Granted, some previously great ports have managed to rebuild themselves around new industries. New York is now devoted to finance. San Francisco is the center for information technology.

But New Orleans was never able to reinvent itself, perhaps because it lacked the human capital that has been so heavily correlated with urban success over the past 50 years.

Moreover, New Orleans’ port locale raises construction costs, relative to, say, the flat, featureless plains of Las Vegas. And New Orleans’ climate is problematic relative to California. My own guess is that the city would have declined by more than it has, if it were not for the durability of its housing stock and other infrastructure. And now, thanks to Hurricane Katrina, that last asset has been decimated.

Nor was New Orleans’ housing stock very valuable, in the market, to begin with.

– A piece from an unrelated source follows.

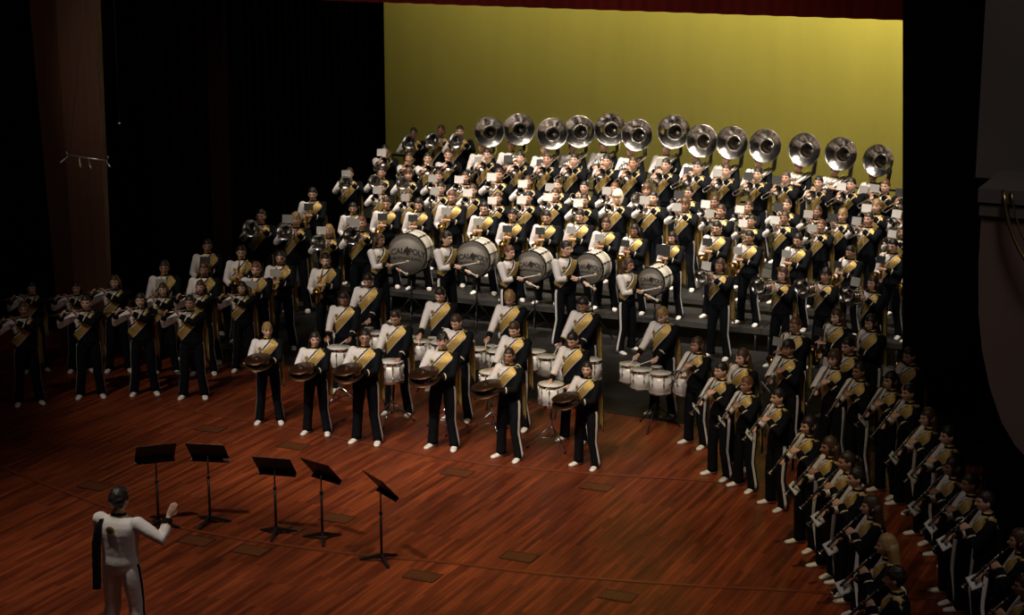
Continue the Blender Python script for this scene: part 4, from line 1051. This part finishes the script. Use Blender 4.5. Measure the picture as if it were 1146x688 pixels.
for i, (x, y) in enumerate(SNARES):
    root = tag(ob('snare_drum', None, loc=(x, y, 0)), 'white marching snare drum on a stand, %s from the left in the snare line' % ORD[i], 'snare drum', 'snare drums'); root.rotation_euler = (0, 0, .3 * i)
    z0, L, r = .66, .28, .178
    mb = MB(); drum_shell(mb, (0, 0, z0), (0, 0, 1), r, L); mb.build('shell', root)
    head_part('drumhead', (0, 0, z0 + L + .004), (0, 0, 1), r, 'whitehead', root)
    for z in (z0, z0 + L): hoop_part('hoop', (0, 0, z), (0, 0, 1), r, .035, 'chrome', root)
    for k in range(10):
        a = 2 * PI * k / 10; lug_part((math.cos(a) * (r + .012), math.sin(a) * (r + .012), z0), (math.cos(a), math.sin(a), 0), (0, 0, 1), L, 'chrome', root)
    tripod(root, 0, 0, z0 - .03, .34, 'chrome', .013, rot=20)
    mb = MB().use('chrome')
    for k in range(3): a = 2 * PI * k / 3; mb.tube([(0, 0, z0 - .06), (math.cos(a) * r, math.sin(a) * r, z0 - .03), (math.cos(a) * (r + .02), math.sin(a) * (r + .02), z0 + .02)], .009, 6)
    mb.build('basket', root)
for i, (x, y) in enumerate(TENORS):
    root = tag(ob('tenor_drums', None, loc=(x, y, 0)), 'set of white tenor drums on a stand, %s from the left in the tenor line' % ORD[i], 'tenor drums', 'tenor drum sets'); root.rotation_euler = (0, 0, R([12, 8, 2, -6, -10][i]))
    top = .90
    for q, (dx, dy, r, L) in enumerate([(-.47, .08, .145, .25), (-.165, -.10, .150, .26), (.165, -.10, .160, .28), (.48, .08, .165, .29), (-.05, .16, .078, .14)]):
        mb = MB(); drum_shell(mb, (dx, dy, top - L), (0, 0, 1), r, L, 28); d = mb.build('drum', root)
        head_part('drumhead', (dx, dy, top + .003), (0, 0, 1), r, 'whitehead', d); hoop_part('hoop', (dx, dy, top), (0, 0, 1), r, .035, 'chrome', d)
        if q < 4:
            hoop_part('hoop', (dx, dy, top - L), (0, 0, 1), r, .02, 'chrome', d)
            for k in range(6):
                a = 2 * PI * k / 6 + .3; lug_part((dx + math.cos(a) * (r + .01), dy + math.sin(a) * (r + .01), top - L * .62), (1, 0, 0), (0, 0, 1), L * .62, 'chrome', d, 1.0)
    mb = MB().use('chrome'); mb.tube([(-.5, .02, top - .2), (-.2, .08, top - .2), (.2, .08, top - .2), (.5, .02, top - .2)], .012, 8); mb.tube([(-.3, .1, top - .2), (-.3, .26, top - .05), (.3, .26, top - .05), (.3, .1, top - .2)], .010, 8); mb.build('carrier_bar', root)
    tripod(root, 0, .08, top - .2, .36, 'black', .012, rot=40)

def bass_drum(i, x, y, z, r):
    root = tag(ob('bass_drum', None, loc=(x, y, 0)), 'cream bass drum with grey lettered head, %s of the five by size' % ['largest', 'second largest', 'middle', 'second smallest', 'smallest'][i], 'bass drum', 'marching bass drums on stands')
    root.rotation_euler = (0, 0, R(4 - 2 * i)); L = .34; y0 = 0
    mb = MB(); mb.use('shell').lathe((0, y0, z), (0, 1, 0), [(0, r * .975), (0, r), (L, r), (L, r * .975)], 48); mb.build('shell', root)
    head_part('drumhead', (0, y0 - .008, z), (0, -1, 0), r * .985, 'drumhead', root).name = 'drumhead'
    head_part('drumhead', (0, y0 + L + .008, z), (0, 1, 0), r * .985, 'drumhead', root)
    for yy in (y0, y0 + L): hoop_part('hoop', (0, yy, z), (0, 1, 0), r * .985, .045, 'black' if yy == y0 else 'shell', root)
    n = 8 if i > 2 else 10
    for k in range(n):
        a = 2 * PI * (k + .5) / n; dx, dz = math.cos(a), math.sin(a); mb = MB().use('black')
        mb.tube([(dx * (r + .01), y0 + .01, z + dz * (r + .01)), (dx * (r + .01), y0 + L - .01, z + dz * (r + .01))], .0045, 5)
        for t in (.3, .7): mb.box((dx * (r + .008), y0 + L * t, z + dz * (r + .008)), (.022, .06, .022), Matrix.Rotation(-a, 3, 'Y'))
        for t in (0, 1): mb.ball((dx * (r + .016), y0 + L * t, z + dz * (r + .016)), (.014, .016, .014), 6, 5)
        mb.build('lug', root)
    # lettering
    mb = MB().use('inkdark'); s = r / .4; top = Matrix.Translation((0, y0 - .0135, z)) @ Matrix.Scale(-1, 4, (1, 0, 0)) @ Matrix.Scale(-1, 4, (1, 0, 0)) @ Matrix.Rotation(PI / 2, 4, 'X')
    def put(txt, size, cx, cz, bend=0, sx=1.0):
        t = text_mesh(txt, size, .0012, 'inkdark')
        for v in t.vertices:
            v.co.x *= sx; px = v.co.x + cx
            v.co.x = px; v.co.y += cz - bend * px * px
        mb_from_mesh(mb, t, top, 'inkdark'); bpy.data.meshes.remove(t)
    put('CAL', .160 * s, -.195 * s, .055 * s, .45 / s, .92); put('POLY', .160 * s, .210 * s, .055 * s, .45 / s, .86); put('MUSTANG BAND', .078 * s, 0, -.085 * s, .25 / s, .98)
    # horse head between the words
    hp = [(-.075, .03), (-.03, .01), (0, -.035), (.045, -.04), (.05, .03), (.07, .10), (.03, .17), (-.005, .20), (-.01, .165), (-.05, .13), (-.085, .075), (-.095, .045)]
    mb.use('inkdark'); k = .80 * s
    A = [(px * k, y0 - .0125, z + pz * k) for px, pz in hp]; B = [(a, b2 - .003, c) for a, b2, c in A]; nn = len(A)
    mb.add(A + B, [tuple(range(nn)), tuple(reversed(range(nn, 2 * nn)))] + [(j, (j + 1) % nn, nn + (j + 1) % nn, nn + j) for j in range(nn)])
    mb.build('lettering', root, False)
    mb = MB().use('black'); mb.tube([(-r - .02, L / 2, z - .05), (-r * .8, L / 2, z - r * .75), (0, L / 2, z - r - .035), (r * .8, L / 2, z - r * .75), (r + .02, L / 2, z - .05)], .012, 8)
    for yy in (.06, L - .06): mb.tube([(-r * .5, yy, z - r * .9), (0, L / 2, z - r - .05), (r * .5, yy, z - r * .9)], .010, 6)
    mb.build('cradle', root)
    tripod(root, 0, L / 2, z - r - .04, .42, 'black', .013, rot=-70)
for i, a in enumerate(BASS): bass_drum(i, *a)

The decline in New Orleans’ population has been accompanied by economic distress and by low housing prices.

[…]The 2000 Census reported that more than 27 percent of New Orleans residents were in poverty (relative to 12 percent for the U.S. as a whole). Median family income was only 64 percent of the median family income in the U.S. In 2004, according to the American Community Survey, the unemployment rate for the city was over 11 percent. And New Orleans’ housing prices, prehurricane, remained far below those of the nation as a whole, providing further evidence of weak pre-existing demand for living in the city.
By most objective measures, the city, pre-hurricane, was not doing a good job of taking care of its poorer residents. For most students of urban distress, New Orleans was a problem, not an ideal. Poverty and continuing economic decline fed upon each other, delivering despair to many of the city’s residents.